Permettra-t-on à l’auteur des pages qui suivent, d’avouer qu’une inextinguible curiosité le dévore, et chaque jour davantage. D’où la satisfaction qu’il éprouve en voyage. Tout y est à apprendre, et mille aveux s’offrent à l’intelligence. Un étranger, une étrangère, quelles occasions de découvertes ! Surtout que celles-ci peuvent se compliquer de malentendus. Tandis qu’on me parle de littérature ou de politique, j’écoute, en dessous, les expressions moins distinctes de la race. Mon enquête d’apparence générale vise les individus. Et à l’intérieur des idées je cherche les passions.

Si le désir de comprendre ce qui se passe vous possède, comment n’irait-on pas, en écartant les préjugés et les abstractions, questionner sur place l’Europe d’aujourd’hui, cette Europe révolutionnaire et nationaliste, violente, ignorante, à moitié démolie, d’où montent, comme les fumées d’un sol volcanique, la haine, la douleur et l’espérance. Europe, vaste spectacle en désordre où l’homme se trahit de toutes parts. Europe, dont l’essentiel est dans les âmes.

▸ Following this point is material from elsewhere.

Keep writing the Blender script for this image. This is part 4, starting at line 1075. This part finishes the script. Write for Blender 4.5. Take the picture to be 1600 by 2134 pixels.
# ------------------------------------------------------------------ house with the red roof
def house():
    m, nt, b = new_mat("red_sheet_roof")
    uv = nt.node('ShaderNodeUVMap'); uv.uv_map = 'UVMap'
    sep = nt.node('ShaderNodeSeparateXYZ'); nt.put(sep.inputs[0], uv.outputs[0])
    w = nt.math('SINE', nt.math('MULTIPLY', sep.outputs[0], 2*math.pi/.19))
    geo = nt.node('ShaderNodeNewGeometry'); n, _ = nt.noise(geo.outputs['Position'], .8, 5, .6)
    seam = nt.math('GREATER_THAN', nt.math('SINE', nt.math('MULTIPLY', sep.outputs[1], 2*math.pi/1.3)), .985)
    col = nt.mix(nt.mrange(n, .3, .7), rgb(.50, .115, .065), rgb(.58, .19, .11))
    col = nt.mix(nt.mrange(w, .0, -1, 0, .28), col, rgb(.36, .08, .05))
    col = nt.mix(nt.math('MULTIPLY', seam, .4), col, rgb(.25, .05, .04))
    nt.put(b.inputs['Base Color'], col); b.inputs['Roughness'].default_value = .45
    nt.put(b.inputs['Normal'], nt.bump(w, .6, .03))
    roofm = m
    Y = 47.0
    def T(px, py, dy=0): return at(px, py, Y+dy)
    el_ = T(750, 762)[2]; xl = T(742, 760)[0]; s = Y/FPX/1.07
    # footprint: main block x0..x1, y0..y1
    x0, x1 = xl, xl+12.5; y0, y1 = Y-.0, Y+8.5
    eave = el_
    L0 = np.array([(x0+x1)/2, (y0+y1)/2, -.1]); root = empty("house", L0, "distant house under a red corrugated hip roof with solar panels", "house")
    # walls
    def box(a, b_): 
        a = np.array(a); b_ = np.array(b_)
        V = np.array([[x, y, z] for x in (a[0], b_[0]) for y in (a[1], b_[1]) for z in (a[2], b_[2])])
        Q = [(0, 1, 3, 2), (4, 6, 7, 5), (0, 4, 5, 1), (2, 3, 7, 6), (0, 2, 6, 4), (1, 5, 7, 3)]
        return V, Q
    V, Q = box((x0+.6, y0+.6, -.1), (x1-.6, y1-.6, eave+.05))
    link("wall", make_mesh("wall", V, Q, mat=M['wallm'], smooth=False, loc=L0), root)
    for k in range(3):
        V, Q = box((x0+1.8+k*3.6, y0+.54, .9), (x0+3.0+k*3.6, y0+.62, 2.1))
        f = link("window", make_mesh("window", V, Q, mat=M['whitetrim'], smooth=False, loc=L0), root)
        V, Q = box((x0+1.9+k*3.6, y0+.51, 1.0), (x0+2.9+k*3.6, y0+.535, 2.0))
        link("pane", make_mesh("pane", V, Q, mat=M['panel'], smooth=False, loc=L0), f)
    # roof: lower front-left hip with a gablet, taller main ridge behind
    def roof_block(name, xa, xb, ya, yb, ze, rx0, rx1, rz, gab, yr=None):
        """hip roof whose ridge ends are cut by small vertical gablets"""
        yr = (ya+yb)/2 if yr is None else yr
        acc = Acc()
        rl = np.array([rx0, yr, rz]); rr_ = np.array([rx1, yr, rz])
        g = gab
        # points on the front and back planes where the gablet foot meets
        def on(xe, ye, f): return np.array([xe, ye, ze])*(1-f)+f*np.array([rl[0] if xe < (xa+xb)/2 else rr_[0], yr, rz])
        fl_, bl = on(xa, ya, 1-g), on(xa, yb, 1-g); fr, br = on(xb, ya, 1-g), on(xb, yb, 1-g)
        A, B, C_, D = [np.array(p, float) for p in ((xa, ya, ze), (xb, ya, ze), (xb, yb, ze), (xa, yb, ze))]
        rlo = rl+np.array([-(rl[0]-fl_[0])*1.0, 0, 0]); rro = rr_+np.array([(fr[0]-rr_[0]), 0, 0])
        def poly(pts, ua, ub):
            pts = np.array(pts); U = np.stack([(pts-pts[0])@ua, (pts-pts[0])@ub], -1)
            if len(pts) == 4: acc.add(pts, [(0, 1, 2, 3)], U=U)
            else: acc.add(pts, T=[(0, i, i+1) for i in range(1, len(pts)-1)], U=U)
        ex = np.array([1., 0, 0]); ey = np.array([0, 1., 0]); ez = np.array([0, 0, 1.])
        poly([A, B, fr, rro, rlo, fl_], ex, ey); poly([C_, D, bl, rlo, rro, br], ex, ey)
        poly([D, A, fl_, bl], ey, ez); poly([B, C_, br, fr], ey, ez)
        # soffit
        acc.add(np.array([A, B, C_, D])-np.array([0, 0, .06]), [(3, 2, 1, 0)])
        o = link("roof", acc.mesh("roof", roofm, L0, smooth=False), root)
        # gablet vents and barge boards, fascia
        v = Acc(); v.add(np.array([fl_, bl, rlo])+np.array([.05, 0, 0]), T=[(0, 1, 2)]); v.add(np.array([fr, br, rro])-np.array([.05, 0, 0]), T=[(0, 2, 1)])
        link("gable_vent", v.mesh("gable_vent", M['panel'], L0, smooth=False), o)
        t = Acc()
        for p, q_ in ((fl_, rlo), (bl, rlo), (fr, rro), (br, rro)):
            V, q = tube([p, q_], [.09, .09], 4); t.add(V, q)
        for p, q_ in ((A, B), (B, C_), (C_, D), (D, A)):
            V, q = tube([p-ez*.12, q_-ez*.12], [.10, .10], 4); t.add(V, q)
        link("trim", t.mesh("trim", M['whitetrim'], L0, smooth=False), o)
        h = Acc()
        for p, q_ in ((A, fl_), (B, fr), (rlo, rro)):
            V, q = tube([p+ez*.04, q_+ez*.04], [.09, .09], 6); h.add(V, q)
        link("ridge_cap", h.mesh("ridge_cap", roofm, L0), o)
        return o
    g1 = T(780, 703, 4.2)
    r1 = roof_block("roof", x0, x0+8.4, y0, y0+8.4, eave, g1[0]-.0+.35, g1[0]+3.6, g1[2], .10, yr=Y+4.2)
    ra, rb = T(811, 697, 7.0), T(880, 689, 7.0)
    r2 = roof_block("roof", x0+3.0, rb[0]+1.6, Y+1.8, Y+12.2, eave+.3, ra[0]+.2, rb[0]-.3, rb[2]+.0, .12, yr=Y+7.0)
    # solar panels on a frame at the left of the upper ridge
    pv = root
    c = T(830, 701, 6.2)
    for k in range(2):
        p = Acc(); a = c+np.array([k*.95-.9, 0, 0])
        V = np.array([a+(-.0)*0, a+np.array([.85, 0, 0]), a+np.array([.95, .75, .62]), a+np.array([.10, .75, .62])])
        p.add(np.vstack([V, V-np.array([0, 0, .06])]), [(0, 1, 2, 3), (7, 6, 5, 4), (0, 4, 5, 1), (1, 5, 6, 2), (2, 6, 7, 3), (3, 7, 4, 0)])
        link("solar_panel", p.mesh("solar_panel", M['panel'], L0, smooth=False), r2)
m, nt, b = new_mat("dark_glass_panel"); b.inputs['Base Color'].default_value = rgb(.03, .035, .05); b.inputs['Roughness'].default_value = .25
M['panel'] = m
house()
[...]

Il arrive alors que ces inconnus à langage bizarre, à mœurs étonnantes, si vous les observez de près, vous constatez qu’ils vous ressemblent. Il n’y a pas d’exotisme, sinon en surface, et les grands phénomènes moraux sont partout les mêmes. Le dépaysement qui, après vous avoir amusé, vous inquiétait, vous rassure enfin, puisqu’il vous fait voir, sous une changeante apparence, une réalité qui ne change pas. L’étranger, même hostile, on ne peut s’empêcher de reconnaître sa similitude. Ce qui vous séparait, c’était la distance. Et, bien entendu, quand vous repartirez, la distance renaîtra, l’incompréhension. Mais c’est assez pour justifier les moralistes classiques qui définissent notre espèce, et la disent homogène. Que de complicités nous unissent à autrui ! Voyager, c’est poursuivre notre frère sous ses déguisements.


Quand je me dépayse, j’apprends que l’homme est partout différent et partout pareil. Il ne suffit pas que cette leçon soit contradictoire pour que je la repousse.